そんな愛されエピソードがある一方、実は製作途中で理不尽な妨害を受けたこともあった。映画の内容に反対する人たちが、スイス国内の伝統的な衣装を売る店に「素材を一切売らないように」というメールを送っていたのだが、衣装チームが独自に見事な衣装をデザインしてくれたのだという。さらに、勤続13年の警察官だった脚本家のひとりは、ティーザー映像を見た上司からクビにされ、その解雇の違法性を訴えて10カ月分の賃金の補償を受け取るまでにほぼ2年を要した。
確かに本編は不謹慎でインモラル、間違っても文化的な補助金をもらったりできるような内容ではない。だが、前述した通り不屈の精神を持ち、女性のパワーにも溢れている志の高い内容ともいえるし、何より暴力をフィクションとして完結させている、むしろとっても平和な作品だと思う。このような妨害は言語道断だろう。
いや、まあ、「ハイジ」の原作やアニメのファンが怒るのはわからなくもないけど。だが、本編を見れば「ハイジ」という作品をなんだかんだで愛している、作り手の気概もきっと伝わると信じている(冒頭で重要キャラを2人ぶっ殺しているけど)。

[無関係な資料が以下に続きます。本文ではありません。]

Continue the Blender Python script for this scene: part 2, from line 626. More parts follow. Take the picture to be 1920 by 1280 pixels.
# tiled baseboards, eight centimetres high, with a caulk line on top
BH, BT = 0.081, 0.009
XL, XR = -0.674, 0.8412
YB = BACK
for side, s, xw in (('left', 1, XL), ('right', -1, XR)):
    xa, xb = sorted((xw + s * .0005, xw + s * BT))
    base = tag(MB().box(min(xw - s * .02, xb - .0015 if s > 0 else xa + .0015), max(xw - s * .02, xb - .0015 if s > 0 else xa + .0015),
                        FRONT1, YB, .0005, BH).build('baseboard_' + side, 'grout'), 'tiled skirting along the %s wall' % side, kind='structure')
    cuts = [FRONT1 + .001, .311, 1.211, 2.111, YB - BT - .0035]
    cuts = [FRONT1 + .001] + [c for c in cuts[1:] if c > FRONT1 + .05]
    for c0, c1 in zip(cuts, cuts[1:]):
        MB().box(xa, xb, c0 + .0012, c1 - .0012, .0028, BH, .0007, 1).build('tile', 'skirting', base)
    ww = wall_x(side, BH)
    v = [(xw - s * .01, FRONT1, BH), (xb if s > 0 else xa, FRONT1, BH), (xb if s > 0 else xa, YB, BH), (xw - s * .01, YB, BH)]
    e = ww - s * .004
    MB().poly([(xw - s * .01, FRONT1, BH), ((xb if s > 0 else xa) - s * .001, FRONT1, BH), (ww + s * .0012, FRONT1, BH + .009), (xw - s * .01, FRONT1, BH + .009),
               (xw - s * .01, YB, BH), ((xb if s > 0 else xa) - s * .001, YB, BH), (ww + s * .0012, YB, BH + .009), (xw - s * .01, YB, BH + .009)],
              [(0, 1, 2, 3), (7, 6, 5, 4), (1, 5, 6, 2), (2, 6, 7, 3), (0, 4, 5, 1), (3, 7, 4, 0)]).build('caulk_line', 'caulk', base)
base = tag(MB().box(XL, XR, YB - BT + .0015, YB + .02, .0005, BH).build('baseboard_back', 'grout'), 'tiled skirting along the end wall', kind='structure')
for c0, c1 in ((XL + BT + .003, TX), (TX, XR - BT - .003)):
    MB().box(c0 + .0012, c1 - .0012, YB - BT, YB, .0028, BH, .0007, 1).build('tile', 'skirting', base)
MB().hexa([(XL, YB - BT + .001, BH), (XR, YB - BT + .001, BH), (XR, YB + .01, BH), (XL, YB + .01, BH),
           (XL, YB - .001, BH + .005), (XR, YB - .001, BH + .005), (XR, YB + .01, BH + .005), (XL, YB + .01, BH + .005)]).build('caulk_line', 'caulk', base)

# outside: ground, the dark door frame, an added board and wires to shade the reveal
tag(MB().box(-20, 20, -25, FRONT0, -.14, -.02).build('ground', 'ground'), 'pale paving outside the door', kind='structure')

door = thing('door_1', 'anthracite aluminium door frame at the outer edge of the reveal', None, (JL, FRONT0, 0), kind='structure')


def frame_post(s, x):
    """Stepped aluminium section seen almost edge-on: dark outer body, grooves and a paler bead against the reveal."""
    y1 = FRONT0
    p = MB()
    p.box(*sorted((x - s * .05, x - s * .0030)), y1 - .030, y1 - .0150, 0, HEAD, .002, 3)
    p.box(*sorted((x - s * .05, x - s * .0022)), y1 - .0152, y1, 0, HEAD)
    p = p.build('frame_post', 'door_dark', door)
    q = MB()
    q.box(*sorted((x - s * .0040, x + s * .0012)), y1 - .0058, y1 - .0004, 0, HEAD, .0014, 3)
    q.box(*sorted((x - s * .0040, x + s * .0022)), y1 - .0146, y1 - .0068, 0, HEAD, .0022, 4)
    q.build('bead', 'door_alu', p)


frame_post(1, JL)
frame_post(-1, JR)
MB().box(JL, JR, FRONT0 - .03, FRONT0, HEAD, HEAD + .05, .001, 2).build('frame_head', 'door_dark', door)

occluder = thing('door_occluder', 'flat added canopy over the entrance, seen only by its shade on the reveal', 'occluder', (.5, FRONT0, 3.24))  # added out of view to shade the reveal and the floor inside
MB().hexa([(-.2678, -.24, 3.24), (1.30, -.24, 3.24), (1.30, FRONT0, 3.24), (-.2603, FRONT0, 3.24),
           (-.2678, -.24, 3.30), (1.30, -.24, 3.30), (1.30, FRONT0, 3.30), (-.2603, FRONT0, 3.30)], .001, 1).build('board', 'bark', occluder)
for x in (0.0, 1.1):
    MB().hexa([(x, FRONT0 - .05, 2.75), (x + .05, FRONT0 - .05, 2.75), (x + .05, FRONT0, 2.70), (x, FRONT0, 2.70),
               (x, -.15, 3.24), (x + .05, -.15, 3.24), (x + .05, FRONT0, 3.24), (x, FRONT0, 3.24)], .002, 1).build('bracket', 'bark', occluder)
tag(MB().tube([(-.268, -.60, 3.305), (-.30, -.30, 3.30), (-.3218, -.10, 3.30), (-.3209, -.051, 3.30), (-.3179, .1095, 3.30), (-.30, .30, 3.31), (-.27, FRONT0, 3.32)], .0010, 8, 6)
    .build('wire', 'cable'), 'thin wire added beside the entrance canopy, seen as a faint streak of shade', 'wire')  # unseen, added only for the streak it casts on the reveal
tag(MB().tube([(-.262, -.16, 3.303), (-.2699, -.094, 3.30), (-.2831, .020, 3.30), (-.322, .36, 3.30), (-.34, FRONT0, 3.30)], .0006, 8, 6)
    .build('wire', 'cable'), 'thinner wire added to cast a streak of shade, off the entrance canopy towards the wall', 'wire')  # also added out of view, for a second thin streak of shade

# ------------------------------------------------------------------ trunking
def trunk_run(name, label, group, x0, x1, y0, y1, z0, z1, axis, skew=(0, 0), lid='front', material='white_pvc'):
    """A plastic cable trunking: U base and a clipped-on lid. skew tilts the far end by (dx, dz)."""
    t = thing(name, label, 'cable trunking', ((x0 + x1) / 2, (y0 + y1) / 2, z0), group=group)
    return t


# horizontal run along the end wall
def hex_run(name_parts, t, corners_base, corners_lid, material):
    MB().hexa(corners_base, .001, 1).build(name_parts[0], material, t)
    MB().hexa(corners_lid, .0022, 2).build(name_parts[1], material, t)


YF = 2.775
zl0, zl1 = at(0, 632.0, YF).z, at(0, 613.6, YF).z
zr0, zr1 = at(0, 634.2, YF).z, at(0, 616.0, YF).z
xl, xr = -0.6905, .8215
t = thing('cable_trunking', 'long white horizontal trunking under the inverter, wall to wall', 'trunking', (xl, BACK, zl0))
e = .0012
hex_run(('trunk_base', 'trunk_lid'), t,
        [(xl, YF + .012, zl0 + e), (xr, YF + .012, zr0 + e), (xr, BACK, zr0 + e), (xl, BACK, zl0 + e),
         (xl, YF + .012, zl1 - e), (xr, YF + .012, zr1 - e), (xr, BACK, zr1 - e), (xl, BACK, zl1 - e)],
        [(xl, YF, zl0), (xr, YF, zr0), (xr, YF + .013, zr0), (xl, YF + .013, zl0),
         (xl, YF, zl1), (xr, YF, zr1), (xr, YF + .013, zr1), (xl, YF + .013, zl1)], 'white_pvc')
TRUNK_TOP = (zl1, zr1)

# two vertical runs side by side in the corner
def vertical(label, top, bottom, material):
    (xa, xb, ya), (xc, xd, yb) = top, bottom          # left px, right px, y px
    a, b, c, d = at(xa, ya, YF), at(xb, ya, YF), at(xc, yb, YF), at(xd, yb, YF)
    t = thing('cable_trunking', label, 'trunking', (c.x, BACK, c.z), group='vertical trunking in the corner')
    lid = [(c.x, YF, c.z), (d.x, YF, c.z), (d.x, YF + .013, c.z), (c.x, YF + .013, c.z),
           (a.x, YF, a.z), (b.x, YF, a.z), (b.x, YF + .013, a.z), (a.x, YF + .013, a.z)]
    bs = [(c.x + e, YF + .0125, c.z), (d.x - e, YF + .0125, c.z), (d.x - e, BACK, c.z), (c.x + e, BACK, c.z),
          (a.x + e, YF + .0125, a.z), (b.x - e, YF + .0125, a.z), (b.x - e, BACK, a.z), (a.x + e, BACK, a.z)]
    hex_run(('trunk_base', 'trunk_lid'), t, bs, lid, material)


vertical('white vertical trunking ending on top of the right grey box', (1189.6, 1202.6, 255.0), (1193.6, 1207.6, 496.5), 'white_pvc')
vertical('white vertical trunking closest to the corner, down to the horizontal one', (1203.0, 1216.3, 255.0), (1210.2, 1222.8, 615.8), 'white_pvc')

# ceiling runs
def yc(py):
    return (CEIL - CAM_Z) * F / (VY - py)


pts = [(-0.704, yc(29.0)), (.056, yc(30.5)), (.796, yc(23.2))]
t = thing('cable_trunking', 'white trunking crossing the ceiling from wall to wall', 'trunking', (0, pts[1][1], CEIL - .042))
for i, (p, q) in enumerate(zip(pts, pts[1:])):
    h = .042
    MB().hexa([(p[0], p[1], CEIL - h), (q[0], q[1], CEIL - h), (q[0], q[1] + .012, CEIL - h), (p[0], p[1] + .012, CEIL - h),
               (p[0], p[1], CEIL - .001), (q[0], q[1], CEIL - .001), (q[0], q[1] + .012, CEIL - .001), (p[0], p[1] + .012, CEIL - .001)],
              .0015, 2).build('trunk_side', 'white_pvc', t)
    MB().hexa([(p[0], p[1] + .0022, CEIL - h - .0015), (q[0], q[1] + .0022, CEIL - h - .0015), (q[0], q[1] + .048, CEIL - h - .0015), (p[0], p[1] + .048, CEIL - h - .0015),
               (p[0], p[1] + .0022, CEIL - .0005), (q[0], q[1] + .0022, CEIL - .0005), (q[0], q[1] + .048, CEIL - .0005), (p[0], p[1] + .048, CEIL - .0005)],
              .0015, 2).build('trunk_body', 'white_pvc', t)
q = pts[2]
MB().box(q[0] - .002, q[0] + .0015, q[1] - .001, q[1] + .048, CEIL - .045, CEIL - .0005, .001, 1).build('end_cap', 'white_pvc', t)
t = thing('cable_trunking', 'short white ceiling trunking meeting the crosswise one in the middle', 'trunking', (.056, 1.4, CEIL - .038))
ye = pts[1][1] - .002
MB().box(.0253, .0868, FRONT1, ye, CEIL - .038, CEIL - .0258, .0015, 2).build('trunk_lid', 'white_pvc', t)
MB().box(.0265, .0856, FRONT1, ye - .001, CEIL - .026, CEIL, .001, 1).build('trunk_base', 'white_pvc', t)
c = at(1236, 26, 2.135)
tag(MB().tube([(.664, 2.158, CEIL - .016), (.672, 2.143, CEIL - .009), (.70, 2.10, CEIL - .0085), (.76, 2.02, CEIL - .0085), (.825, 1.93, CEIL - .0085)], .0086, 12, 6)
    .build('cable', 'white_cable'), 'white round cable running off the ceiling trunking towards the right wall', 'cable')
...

真面目に語ってきたが、「マッド・ハイジ」はハイジというキャラクターを好き勝手に使って、ギャグの領域に両足を突っ込んでいるスプラッター描写にゲラゲラ笑って楽しむ、シンプルな内容を大いに期待すればいい。個人的にもっとも爆笑したのは、執事かつクララの教育係だったはずのロッテンマイヤーさん(劇中ではなぜかロットワイラーと微妙に名前が変わっている)の登場シーン。「お前、そんな役回りなのかよ!」とツッコまざるを得ない衝撃を、ぜひ劇場で味わってほしい。